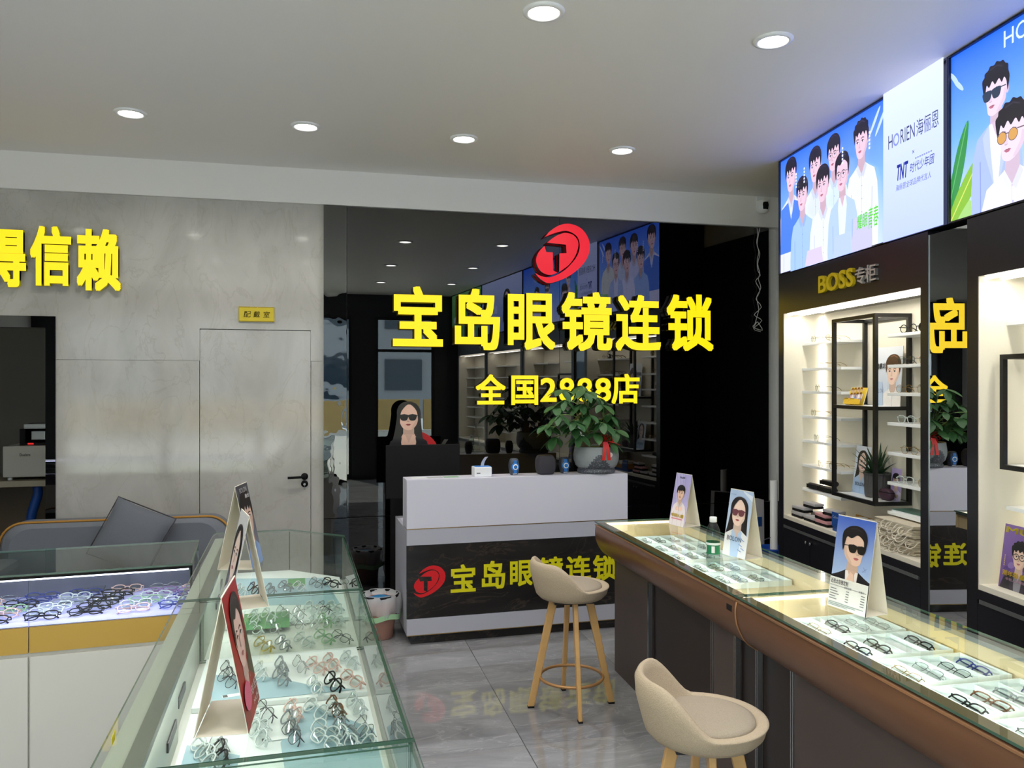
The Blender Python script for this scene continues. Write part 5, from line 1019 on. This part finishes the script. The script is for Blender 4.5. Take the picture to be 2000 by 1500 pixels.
cl = [(-.22, .0, .3), (-.08, -.05, .3), (.1, .02, .33), (.02, .04, .36), (-.14, -.04, .33), (-.27, -.06, .31), (-.19, -.1, .36), (-.12, .02, .43), (-.03, -.08, .48), (.05, .03, .47), (.1, -.06, .41), (.17, .0, .36), (.19, -.07, .28), (-.1, -.12, .33), (.0, -.12, .36), (.08, -.12, .32), (-.17, .05, .4), (.12, .08, .44), (-.2, -.02, .25), (-.06, -.1, .26), (.14, -.1, .23), (-.12, .08, .48), (.02, .1, .5), (.05, -.1, .27), (-.02, -.02, .41), (.2, .06, .33)]
for x, y, z in cl:
    x = x*1.12-.09; z = .27+(z-.26)*1.42
    bx = -.065 if x < 0 else .065; pth = smooth([(bx, .01, .26), (bx+(x-bx)*.4, y*.4, .26+(z-.26)*.75+.02), (x, y, z)], 4, False); stems.tube(pth, .0032, 5)
    az0 = math.atan2(y, x)+rnd.uniform(-.3, .3); nl = rnd.choice((5, 6, 6))
    for k in range(nl):
        a = az0-PI/2+(k-(nl-1)/2)*(2*PI/nl)*.92; L = rnd.uniform(.105, .15)*(1-.07*abs(k-(nl-1)/2)); dr = rnd.uniform(.25, .75)
        link('leaf', lfm, t, M=Matrix.Translation((x, y, z)) @ Matrix.Rotation(a, 4, 'Z') @ Matrix.Rotation(-dr, 4, 'X') @ Matrix.Rotation(rnd.uniform(-.3, .3), 4, 'Y') @ Matrix.Diagonal((L*1.15, L, L, 1)))
stems.build('leaf_stalks', STEM, t)
RIB = mat('red_ribbon', '#d0201c', .3); rb = MB()
for k in range(9):
    a = 2*PI*k/9; o_ = Vector((.012, -.135, .235)); d = Vector((math.cos(a), -.25, math.sin(a)*.8)); pts = []
    for u in range(9):
        w = PI*u/8; pts.append(o_+d*(.055*math.sin(w))+Vector((-d.z, 0, d.x))*(.022*math.cos(w)*math.sin(w)))
    rb.grid([[tuple(p+Vector((0, .012, 0))), tuple(p-Vector((0, .012, 0)))] for p in pts])
rb.build('ribbon_bow', RIB, t)
for s in (-1, 1):
    pts = [(.012+s*.004, -.148, .225), (.012+s*.012, -.162, .19), (.012+s*.016, -.168, .14), (.012+s*.02, -.167, .1)]
    MB().grid([[(x-.012, y, z), (x+.012, y, z)] for x, y, z in pts]).build('ribbon_tail', RIB, t)
MB().tube([(.03, -.14, .23), (.09, -.13, .215), (.14, -.1, .195)], .004, 6).build('ribbon_tie', RIB, t)
MB().lathe([(0, 0), (.018, 0)], 20, M=Matrix.Translation((.043, -.1585, .135)) @ Matrix.Rotation(PI/2+.05, 4, 'X'), cap=False).build('round_sticker', WPLAST, t)
# behind the desk: screen, cut-out woman
t = thing('monitor', 'black-backed monitor standing on the desk behind the ledge, left end', 'monitor', M=inframe(DSK, .12, .5, .746))
MB().box(-.2, .33, 0, .03, .14, .52, c=.006).build('screen_back', MATTBLACK, t); MB().box(.02, .1, .01, .04, .01, .2).build('neck', BLACK, t); MB().box(-.05, .17, -.03, .1, 0, .012, c=.003).build('foot', BLACK, t)
a, c = onY(757, 872, 5.95), onY(845, 795, 5.95); w, h = c.x-a.x, c.z-a.z
t = thing('cutout_figure', 'cut-out picture of a dark-haired woman in large sunglasses above the black monitor', 'cut-out', (a.x, 5.95, a.z-.12))
ww = .42; MB().box(.02, .3, 0, .004, -(a.z-.12), .12).build('stand_board', MATTBLACK, t)
P = Print(.46, .48)
portrait(P, .155, .29, .185, hair='long', hc='#17110f', turn=-.1, skin='#e3b9a4', shirt='#17151a', jacket='#1b191d', inner='#e0b7a2', low=-2, glass='sun', gl='#0d0b0c', lips='#8f1f24', wide=.9, arms=False)
P.build('printed_face', PRINT, t, Matrix.Translation((.0, -.003, .045)) @ Matrix.Rotation(PI/2, 4, 'X'))
t = thing('red_fan', 'round red folding fan standing behind the cut-out woman', 'fan', (a.x+.2, 5.99, a.z-.08))
MB().prism([(0, 0)]+[(.19*math.cos(u), .19*math.sin(u)) for u in [R(15)+R(120)*k/14 for k in range(15)]], -.004, .004, M=Matrix.Rotation(PI/2, 4, 'X')).build('fan_leaf', mat('fan_red', '#c0161c', .5), t); MB().box(-.008, .008, -.01, .01, -(a.z-.08), .03).build('fan_stand', BLACK, t)
# waste bin
t = thing('waste_bin', 'pink waste bin lined with a clear white bag beside the desk', 'bin', (.395, 5.43, 0))
MB().lathe([(.085, 0), (.088, .004), (.118, .27), (.112, .27), (.083, .01), (0, .01)], 28).build('body', mat('pink_plastic', '#a47a6c', .5), t)
MB().tube([(.122*math.cos(u), .122*math.sin(u), .285) for u in [2*PI*i/28 for i in range(28)]], .009, 8, True).build('rim_ring', MATTBLACK, t)
BAG = filmmat('bag_film', '#e3e5e8', .5); n = 40; rnd = random.Random(2)
rows = [[((r+.008*math.sin(7*u+k)+.004*math.sin(13*u))*math.cos(u), (r+.008*math.sin(7*u+k)+.004*math.sin(13*u))*math.sin(u), z+.014*math.sin(5*u+k)*(k > 2)) for u in [2*PI*i/n for i in range(n)]] for k, (r, z) in enumerate(((.098, .26), (.118, .297), (.134, .285), (.142, .24), (.136, .19), (.128, .16)))]
MB().grid(rows, closed=True).build('bin_liner', BAG, t)
MB().grid([[((.14+.006*math.sin(6*u))*math.cos(u)*1.02, (.14+.006*math.sin(6*u))*math.sin(u)*1.02, z+.008*math.sin(4*u)) for u in [2*PI*i/n for i in range(n)]] for z in (.175, .14)], closed=True).build('green_hem', mat('green_film', '#a9d6a6', .35), t)
MB().lathe([(0, .262), (.05, .272), (.09, .258)], 16, cap=False).build('blue_wrapper', mat('wrapper_blue', '#2f7fb5', .4), t)

# ------------------------------------------------------------------ bar stools
def stool(x, y, rz, rb, label):
    t = thing('bar_stool', label, 'stool', (x, y, 0), rz, 'beige bar stools'); n = 56; z0 = .575
    def g(a):
        c = math.cos(a-rb); u = min(1, max(0, (c+.02)/.85)); return u*u*(3-2*u)
    rows = []
    for r, z, kind in ((.03, .0, 0), (.13, .0, 0), (.168, .006, 0), (.187, .026, 0), (.196, .055, 0), (.2, .5, 1), (.199, .85, 1), (.19, .97, 1), (.181, 1.0, 1), (.172, .96, 1), (.166, .8, 1), (.163, .3, 1), (.155, .058, 0), (.02, .06, 0)):
        row = []
        for i in range(n):
            a = 2*PI*i/n; h = .03+.14*g(a)
            zz = z if kind == 0 else .055+(h-.02)*z
            rr = r+(.02*g(a)*min(1, (zz-.05)/.1) if kind else 0)
            row.append((rr*math.cos(a), rr*math.sin(a), z0+zz))
        rows.append(row)
    MB().grid(rows, closed=True).build('seat_shell', FABRIC, t)
    MB().lathe([(.157, .05), (.161, .058), (.158, .067), (.14, .073), (.08, .077), (0, .078)], 48, M=Matrix.Translation((0, 0, z0)), cap=False).build('seat_cushion', PADF, t)
    MB().box(-.11, .11, -.11, .11, z0-.012, z0+.002, c=.004).build('under_plate', BLACKM, t)
    for k in range(4):
        a = k*PI/2; M = Matrix.Rotation(a, 4, 'Z'); b = MB(); vs = []
        for r, z, w, d in ((.095, z0-.008, .042, .024), (.216, .008, .034, .02)):
            vs += [(r-w/2, -d/2, z), (r+w/2, -d/2, z), (r+w/2, d/2, z), (r-w/2, d/2, z)]
        b.add(vs, [(0, 1, 2, 3), (7, 6, 5, 4), (0, 4, 5, 1), (1, 5, 6, 2), (2, 6, 7, 3), (3, 7, 4, 0)]); lg = b.build('leg', WOOD, t, M=M)
        md = lg.modifiers.new('soft_edge', 'BEVEL'); md.width = .004; md.segments = 2
        MB().box(.2, .233, -.011, .011, 0, .009).build('foot_pad', MATTBLACK, lg)
        MB().lathe([(.005, 0), (.005, .006), (0, .007)], 10, M=Matrix.Translation((.165, 0, .155)) @ Matrix.Rotation(-PI/2, 4, 'Y')).build('screw', STEEL, lg)
    MB().tube([(.166*math.cos(u), .166*math.sin(u), .155) for u in [2*PI*i/48 for i in range(48)]], .0085, 8, True).build('foot_ring', mat('bronze_ring', '#b08455', .35, .4), t)
    return t
stool(1.295, 4.035, R(-6), R(195), 'beige low-back bar stool with wooden legs in front of the reception desk')
stool(1.195, 2.34, R(-14), R(178), 'beige low-back bar stool in the foreground beside the brown counter base')

# ------------------------------------------------------------------ sofa
t = thing('sofa', 'low grey two-seat sofa with mustard piping against the marble wall', 'sofa', (-1.32, 5.62, 0)); hw = .72
def rr(x0, x1, z0, z1, r):
    o = []
    for cx, cz, a0 in ((x1-r, z1-r, 0), (x0+r, z1-r, 90)):
        for k in range(9): a = R(a0+90*k/8); o.append((cx+r*math.cos(a), cz+r*math.sin(a)))
    return o+[(x0, z0), (x1, z0)]
out = rr(-hw, hw, .16, .785, .15)
def slab(pts, y0, y1, bul):
    b = MB(); n = len(pts); cx = 0; cz = .45
    rows = []
    for y, s in ((y0, .93), (y0-bul*.7, .965), (y0-bul, 0.985) ,(y0+.02, 1), (y1-.02, 1), (y1, .96)):
        pass
    rows = [[(cx+(x-cx)*s, y, cz+(z-cz)*s) for x, z in pts] for y, s in ((y0-bul, .90), (y0-bul*.6, .955), (y0, .99), (y0+.03, 1.0), (y1-.03, 1.0), (y1, .97))]
    b.grid(rows, closed=True); b.add([v for v in rows[0]], [tuple(range(n))]); b.add(rows[-1], [tuple(range(n))[::-1]]); return b
slab(out, .25, .41, .05).build('backrest', SOFA, t)
MB().tube([(x, .245, z) for x, z in out[:18]], .008, 6).build('piping', MUST, t)
for s in (-1, 1):
    b = MB(); b.box(s*hw-(.14 if s > 0 else 0), s*hw+(0 if s > 0 else .14), -.36, .3, .16, .56, c=.045); b.build('arm', SOFA, t)
MB().box(-hw+.15, hw-.15, -.36, .24, .2, .42, c=.05).build('seat_cushion', SOFA, t); MB().box(-hw+.02, hw-.02, -.34, .39, .12, .2, c=.01).build('seat_base', SOFA, t)
for x in (-.62, .62):
    for y in (-.28, .33): MB().lathe([(.014, 0), (.022, .12)], 12, M=Matrix.Translation((x, y, 0))).build('leg', BLACKM, t)
t = thing('cushion', 'square grey cushion propped diagonally on the sofa', 'cushion', M=Matrix.Translation((-1.20, 5.70, .70)) @ Matrix.Rotation(R(-20), 4, 'X') @ Matrix.Rotation(R(24), 4, 'Y'))
rows = []; q = .2
for i in range(13):
    for_ = []
    for j in range(13):
        u, v = -1+i/6, -1+j/6; th = .085*max(0, (1-u*u)*(1-v*v))**.5; pin = 1-.06*(1-abs(u*v)); for_.append((u*q*(1-.07*(1-v*v)*0-.05*(1-v*v)*(abs(u) == 1)), -th-.004, v*q*(1-.05*(1-u*u)*(abs(v) == 1))))
    rows.append(for_)
MB().grid(rows[::-1]).grid([[(x, -y, z) for x, y, z in r] for r in rows]).build('cover', SOFA2, t)
edge = [(-q, -q), (q, -q), (q, q), (-q, q)]; MB().tube([(x, 0, z) for x, z in edge], .006, 6, True).build('piping', mat('dark_piping', '#3c3a3f', .8), t)

# ------------------------------------------------------------------ workroom seen through the doorway
t = thing('work_shelf', 'pale shelf board with a plywood side in the dark workroom', 'shelf', (0, 0, 0))
a = onY(45, 947, 6.95); b_ = onY(90, 934, 6.95); zt = a.z+.03
MB().box(-3.0, -1.9, 6.95, 7.5, zt-.045, zt).build('board', mat('pale_shelf', '#a39a86', .6), t); MB().box(-2.62, -2.22, 7.45, 7.5, 0, zt-.046).build('side_board', OLDB, t); MB().box(-2.96, -2.92, 7.0, 7.4, 0, zt-.046).box(-1.98, -1.94, 7.0, 7.4, 0, zt-.046).build('leg', OLDB, t)
p0_ = onY(5, 930, 7.0); p1_ = onY(92, 880, 7.0)
t = thing('lens_edger', 'white lens grinding machine with an open black top on the workroom shelf', 'machine', (p0_.x, 7.0, zt)); mw = p1_.x-p0_.x+.14
MB().box(0, mw, 0, .38, .025, .27, c=.012).build('housing', mat('machine_white', '#b9b7ae', .45), t)
for x in (.04, mw-.04):
    for y in (.04, .33): MB().lathe([(.018, 0), (.018, .026)], 12, M=Matrix.Translation((x, y, 0))).build('foot', WPLAST, t)
MB().box(.1, mw, .06, .34, .27, .29).box(.1, mw, .3, .34, .29, .43).box(.1, .14, .06, .3, .29, .40).build('working_bay', MATTBLACK, t); MB().box(.13, mw, .05, .34, .40, .44, c=.008).build('hood', ALU, t)
MB().box(.17, .27, .1, .16, .31, .38, c=.005).build('carriage', ALU, t); MB().tube([(.15, .12, .315), (mw-.02, .12, .315)], .01, 8).build('spindle', STEEL, t); MB().box(.16, .2, .05, .062, .277, .289).build('red_button', mat('button_red', '#c02020', .4, emit='#ff2020', es=.5), t)
P = Print(mw, .25); P.text('Dualens', .12, .17, .022, '#2a2c30', .075, .02); P.build('lettering', PRINT, t, Matrix.Translation((0, -.0002, .02)) @ Matrix.Rotation(PI/2, 4, 'X'))
hs = [onY(x, y, 7.12) for x, y in ((73, 950), (74, 965), (68, 985), (62, 1005), (60, 1030))]
m = MB(); pts = smooth([tuple(p) for p in hs], 8, False); m.tube(pts, [.034+.003*(k % 2) for k in range(len(pts))], 12)
tag(m.build('hose', mat('blue_hose', '#1c4fa0', .4), None), 'ribbed blue hose hanging below the workroom shelf', 'hose')
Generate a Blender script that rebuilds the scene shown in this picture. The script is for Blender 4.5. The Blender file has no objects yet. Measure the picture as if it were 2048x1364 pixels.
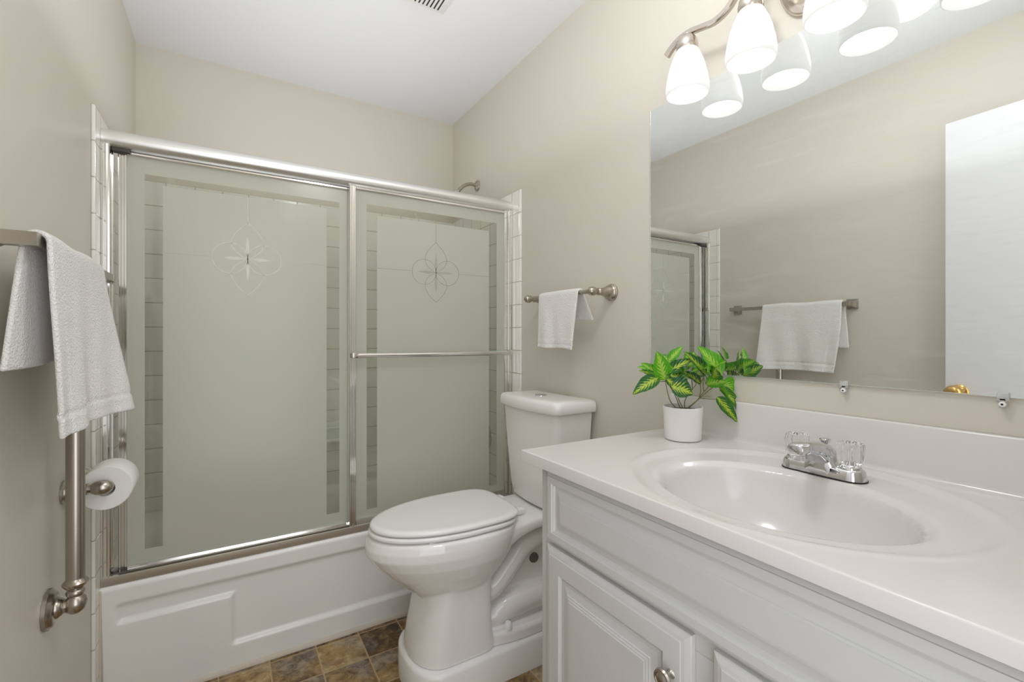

Task objective — Work out how many lines of the data above hold the word "this", and write only the count.

Expected answer — 2